» **YOUR INSTRUCTIONS**
Restate, exactly and only, the lines from the first through the line containing "return u, CP - v * SP, -(SP + v * CP)".

» **ENTRIES PROVIDED**
----

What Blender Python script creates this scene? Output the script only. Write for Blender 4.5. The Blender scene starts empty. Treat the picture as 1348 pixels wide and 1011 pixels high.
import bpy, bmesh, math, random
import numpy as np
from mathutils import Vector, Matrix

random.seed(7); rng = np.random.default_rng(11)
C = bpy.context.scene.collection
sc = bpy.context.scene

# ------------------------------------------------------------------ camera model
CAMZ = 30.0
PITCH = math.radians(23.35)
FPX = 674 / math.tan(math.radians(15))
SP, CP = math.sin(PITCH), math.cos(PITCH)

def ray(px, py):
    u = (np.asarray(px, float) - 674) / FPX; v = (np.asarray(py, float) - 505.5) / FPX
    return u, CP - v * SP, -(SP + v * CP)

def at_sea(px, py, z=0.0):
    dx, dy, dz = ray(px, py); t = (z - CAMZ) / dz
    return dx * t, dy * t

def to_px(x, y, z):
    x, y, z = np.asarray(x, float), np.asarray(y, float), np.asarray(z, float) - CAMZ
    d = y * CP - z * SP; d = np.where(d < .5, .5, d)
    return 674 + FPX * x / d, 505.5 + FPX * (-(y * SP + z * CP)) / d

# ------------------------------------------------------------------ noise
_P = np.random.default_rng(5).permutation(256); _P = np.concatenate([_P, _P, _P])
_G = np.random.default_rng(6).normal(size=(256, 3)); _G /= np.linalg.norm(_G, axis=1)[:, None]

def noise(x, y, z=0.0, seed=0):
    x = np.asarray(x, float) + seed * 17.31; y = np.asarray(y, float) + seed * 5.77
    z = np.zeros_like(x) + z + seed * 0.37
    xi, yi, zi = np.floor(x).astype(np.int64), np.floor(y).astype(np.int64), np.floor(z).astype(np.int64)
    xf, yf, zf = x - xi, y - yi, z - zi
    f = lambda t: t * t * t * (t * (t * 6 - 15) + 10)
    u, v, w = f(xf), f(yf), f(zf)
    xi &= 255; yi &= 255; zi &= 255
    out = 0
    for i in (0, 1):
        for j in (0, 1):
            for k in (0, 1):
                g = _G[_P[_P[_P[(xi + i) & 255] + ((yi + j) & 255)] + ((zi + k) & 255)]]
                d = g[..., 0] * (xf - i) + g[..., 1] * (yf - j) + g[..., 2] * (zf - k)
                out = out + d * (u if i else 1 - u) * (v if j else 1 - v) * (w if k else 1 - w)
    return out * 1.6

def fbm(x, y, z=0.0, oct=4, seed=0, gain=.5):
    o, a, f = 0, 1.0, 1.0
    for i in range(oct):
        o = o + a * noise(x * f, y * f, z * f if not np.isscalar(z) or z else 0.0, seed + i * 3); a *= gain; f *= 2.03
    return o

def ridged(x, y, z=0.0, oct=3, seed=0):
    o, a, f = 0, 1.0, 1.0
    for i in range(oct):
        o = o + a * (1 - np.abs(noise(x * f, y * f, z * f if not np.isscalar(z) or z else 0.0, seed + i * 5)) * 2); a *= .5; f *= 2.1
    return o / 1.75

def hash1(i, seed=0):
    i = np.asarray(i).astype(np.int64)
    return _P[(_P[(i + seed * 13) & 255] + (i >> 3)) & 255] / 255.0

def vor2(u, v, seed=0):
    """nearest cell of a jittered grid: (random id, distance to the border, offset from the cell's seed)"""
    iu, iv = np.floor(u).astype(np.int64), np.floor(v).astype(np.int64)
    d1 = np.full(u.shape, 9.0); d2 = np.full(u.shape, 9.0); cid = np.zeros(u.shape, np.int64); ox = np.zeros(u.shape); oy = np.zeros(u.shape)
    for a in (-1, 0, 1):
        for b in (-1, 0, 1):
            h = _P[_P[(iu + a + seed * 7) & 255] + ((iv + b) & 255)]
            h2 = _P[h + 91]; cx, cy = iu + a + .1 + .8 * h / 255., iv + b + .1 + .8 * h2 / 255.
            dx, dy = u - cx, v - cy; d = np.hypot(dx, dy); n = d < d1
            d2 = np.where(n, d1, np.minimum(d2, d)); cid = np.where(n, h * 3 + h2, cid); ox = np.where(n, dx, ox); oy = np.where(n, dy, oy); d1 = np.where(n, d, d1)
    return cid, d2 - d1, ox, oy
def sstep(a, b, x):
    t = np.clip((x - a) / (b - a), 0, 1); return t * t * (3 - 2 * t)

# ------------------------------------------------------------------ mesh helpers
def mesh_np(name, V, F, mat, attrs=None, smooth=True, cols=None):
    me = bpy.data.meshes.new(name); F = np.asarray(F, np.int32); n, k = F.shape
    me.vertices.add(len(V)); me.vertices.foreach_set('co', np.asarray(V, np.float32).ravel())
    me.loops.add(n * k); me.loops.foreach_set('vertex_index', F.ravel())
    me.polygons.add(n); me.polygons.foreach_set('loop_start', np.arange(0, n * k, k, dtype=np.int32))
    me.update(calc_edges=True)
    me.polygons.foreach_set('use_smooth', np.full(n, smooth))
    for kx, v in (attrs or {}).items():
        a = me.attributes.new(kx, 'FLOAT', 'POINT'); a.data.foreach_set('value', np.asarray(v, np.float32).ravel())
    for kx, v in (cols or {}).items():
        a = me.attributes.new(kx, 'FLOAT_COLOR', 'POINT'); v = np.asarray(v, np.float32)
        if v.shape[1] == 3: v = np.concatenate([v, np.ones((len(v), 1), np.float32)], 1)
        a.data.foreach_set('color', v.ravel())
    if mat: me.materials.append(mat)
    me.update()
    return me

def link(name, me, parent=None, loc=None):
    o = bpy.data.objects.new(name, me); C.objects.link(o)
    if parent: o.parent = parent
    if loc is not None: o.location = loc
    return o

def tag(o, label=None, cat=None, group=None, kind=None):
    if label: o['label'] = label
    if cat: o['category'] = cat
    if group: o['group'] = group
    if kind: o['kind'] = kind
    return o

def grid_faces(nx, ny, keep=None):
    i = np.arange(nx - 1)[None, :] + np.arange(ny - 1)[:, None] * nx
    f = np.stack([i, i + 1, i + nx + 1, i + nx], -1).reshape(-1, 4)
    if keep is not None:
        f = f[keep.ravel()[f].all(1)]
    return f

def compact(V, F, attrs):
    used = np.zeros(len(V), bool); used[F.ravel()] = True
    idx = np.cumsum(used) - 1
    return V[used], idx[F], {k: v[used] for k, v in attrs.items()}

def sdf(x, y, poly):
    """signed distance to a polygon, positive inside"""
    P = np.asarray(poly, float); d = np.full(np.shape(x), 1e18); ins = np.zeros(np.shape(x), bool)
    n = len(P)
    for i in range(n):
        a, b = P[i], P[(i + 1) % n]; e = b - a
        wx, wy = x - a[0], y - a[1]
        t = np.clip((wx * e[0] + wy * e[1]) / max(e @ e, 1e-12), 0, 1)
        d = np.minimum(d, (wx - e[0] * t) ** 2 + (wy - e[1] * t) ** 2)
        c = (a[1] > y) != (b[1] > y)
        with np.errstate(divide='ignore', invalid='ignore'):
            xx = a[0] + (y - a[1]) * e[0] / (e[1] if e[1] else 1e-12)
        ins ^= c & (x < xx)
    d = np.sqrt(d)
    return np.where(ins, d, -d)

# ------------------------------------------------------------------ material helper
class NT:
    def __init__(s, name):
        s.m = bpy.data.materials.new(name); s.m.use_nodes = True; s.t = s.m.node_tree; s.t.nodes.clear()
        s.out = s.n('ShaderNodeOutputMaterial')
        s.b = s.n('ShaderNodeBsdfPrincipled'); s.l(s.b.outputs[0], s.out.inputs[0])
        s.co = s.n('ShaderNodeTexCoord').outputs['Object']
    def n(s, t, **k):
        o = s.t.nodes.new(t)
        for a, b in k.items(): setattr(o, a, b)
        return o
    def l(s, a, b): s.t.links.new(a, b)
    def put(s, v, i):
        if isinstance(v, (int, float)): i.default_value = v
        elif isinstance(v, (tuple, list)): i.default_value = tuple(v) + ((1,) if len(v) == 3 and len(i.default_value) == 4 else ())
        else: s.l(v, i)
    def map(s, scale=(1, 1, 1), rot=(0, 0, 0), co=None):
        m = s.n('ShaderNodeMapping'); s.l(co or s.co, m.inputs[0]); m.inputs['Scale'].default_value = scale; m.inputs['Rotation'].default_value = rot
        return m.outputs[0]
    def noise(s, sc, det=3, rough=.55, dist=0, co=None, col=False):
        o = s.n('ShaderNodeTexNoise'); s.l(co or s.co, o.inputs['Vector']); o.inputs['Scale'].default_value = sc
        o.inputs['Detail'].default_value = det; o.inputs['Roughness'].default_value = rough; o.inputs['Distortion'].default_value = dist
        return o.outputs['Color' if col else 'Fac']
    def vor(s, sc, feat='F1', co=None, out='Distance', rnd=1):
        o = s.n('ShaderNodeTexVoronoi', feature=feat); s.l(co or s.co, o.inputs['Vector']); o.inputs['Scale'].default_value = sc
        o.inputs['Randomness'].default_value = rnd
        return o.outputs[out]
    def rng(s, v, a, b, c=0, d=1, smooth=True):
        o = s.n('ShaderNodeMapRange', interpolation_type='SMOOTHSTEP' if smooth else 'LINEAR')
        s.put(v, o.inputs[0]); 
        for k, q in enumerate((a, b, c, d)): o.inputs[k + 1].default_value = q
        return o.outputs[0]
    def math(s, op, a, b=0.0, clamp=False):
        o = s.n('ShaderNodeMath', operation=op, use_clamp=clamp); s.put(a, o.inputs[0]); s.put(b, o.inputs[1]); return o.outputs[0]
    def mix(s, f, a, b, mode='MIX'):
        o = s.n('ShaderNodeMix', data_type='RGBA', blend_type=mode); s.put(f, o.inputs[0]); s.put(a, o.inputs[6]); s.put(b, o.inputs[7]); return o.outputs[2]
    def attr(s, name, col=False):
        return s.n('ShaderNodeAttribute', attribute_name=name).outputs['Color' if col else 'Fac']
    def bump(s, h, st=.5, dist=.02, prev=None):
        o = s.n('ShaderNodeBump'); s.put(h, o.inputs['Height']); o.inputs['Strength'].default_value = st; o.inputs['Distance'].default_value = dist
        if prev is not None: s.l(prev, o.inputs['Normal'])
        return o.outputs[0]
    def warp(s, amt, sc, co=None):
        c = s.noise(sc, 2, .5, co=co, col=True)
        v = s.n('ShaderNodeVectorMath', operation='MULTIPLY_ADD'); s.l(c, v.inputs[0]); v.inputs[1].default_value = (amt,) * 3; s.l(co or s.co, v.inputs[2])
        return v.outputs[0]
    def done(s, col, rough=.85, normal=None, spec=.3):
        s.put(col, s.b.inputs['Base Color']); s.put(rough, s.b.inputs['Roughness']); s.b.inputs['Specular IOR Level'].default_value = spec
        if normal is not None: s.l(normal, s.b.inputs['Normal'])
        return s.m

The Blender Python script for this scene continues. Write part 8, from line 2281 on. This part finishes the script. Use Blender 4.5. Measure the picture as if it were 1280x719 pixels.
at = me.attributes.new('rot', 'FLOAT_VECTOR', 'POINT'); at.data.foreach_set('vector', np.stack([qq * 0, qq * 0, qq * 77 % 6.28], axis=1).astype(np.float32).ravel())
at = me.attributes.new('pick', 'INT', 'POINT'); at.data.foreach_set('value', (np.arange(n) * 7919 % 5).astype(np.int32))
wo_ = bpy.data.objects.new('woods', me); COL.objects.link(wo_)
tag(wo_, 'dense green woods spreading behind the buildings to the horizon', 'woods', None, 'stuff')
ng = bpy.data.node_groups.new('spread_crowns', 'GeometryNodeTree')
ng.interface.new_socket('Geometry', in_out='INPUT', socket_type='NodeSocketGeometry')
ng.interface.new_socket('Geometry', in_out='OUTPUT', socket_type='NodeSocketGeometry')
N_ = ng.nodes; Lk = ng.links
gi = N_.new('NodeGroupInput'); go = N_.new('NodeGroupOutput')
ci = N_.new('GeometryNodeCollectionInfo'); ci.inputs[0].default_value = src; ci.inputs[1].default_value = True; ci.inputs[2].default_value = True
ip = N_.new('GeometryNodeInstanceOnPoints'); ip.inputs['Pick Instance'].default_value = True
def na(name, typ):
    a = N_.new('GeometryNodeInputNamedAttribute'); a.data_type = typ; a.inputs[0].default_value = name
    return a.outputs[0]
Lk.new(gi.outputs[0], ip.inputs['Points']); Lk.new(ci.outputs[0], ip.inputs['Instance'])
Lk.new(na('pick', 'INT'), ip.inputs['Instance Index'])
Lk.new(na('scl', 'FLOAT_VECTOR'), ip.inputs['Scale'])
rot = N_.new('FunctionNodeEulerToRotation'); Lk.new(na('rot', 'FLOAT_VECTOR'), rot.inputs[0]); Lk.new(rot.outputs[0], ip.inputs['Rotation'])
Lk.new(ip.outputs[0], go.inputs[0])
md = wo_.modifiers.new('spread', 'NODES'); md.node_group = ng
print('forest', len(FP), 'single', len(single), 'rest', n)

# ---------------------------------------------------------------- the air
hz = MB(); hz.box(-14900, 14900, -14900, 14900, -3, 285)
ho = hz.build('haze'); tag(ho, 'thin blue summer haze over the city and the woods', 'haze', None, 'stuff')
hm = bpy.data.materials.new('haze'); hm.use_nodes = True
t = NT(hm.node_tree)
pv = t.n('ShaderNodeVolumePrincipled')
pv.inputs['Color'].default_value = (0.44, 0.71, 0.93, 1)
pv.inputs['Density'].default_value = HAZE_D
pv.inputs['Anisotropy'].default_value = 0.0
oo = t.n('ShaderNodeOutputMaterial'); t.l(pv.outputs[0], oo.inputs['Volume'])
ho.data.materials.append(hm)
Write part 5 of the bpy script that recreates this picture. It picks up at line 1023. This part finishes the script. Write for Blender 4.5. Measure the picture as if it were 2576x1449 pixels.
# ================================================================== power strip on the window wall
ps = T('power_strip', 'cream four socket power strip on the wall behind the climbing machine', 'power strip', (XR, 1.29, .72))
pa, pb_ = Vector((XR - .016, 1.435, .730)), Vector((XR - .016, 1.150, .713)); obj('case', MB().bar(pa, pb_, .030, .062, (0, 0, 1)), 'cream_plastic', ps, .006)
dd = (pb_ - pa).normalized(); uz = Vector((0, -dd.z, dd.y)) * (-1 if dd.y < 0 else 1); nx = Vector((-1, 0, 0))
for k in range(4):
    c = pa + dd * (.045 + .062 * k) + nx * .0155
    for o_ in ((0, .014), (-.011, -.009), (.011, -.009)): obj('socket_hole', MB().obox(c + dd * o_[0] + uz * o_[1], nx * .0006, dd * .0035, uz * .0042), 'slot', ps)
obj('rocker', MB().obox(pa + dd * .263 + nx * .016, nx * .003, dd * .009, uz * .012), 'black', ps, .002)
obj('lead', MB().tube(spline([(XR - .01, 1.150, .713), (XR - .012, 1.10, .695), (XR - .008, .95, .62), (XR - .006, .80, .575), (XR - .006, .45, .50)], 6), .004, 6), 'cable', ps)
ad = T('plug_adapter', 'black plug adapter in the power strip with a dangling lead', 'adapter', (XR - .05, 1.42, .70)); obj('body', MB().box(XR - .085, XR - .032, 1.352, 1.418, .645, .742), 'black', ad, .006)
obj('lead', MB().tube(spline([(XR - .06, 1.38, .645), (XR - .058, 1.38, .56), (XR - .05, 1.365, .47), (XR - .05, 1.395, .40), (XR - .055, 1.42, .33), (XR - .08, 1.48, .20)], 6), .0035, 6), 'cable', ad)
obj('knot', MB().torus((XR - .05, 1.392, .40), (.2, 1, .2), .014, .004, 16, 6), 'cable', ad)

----

» **OUTPUT BELOW**
What Blender Python script creates this scene? Output the script only. Write for Blender 4.5. The Blender scene starts empty. Treat the picture as 1348 pixels wide and 1011 pixels high.
import bpy, bmesh, math, random
import numpy as np
from mathutils import Vector, Matrix

random.seed(7); rng = np.random.default_rng(11)
C = bpy.context.scene.collection
sc = bpy.context.scene

# ------------------------------------------------------------------ camera model
CAMZ = 30.0
PITCH = math.radians(23.35)
FPX = 674 / math.tan(math.radians(15))
SP, CP = math.sin(PITCH), math.cos(PITCH)

def ray(px, py):
    u = (np.asarray(px, float) - 674) / FPX; v = (np.asarray(py, float) - 505.5) / FPX
    return u, CP - v * SP, -(SP + v * CP)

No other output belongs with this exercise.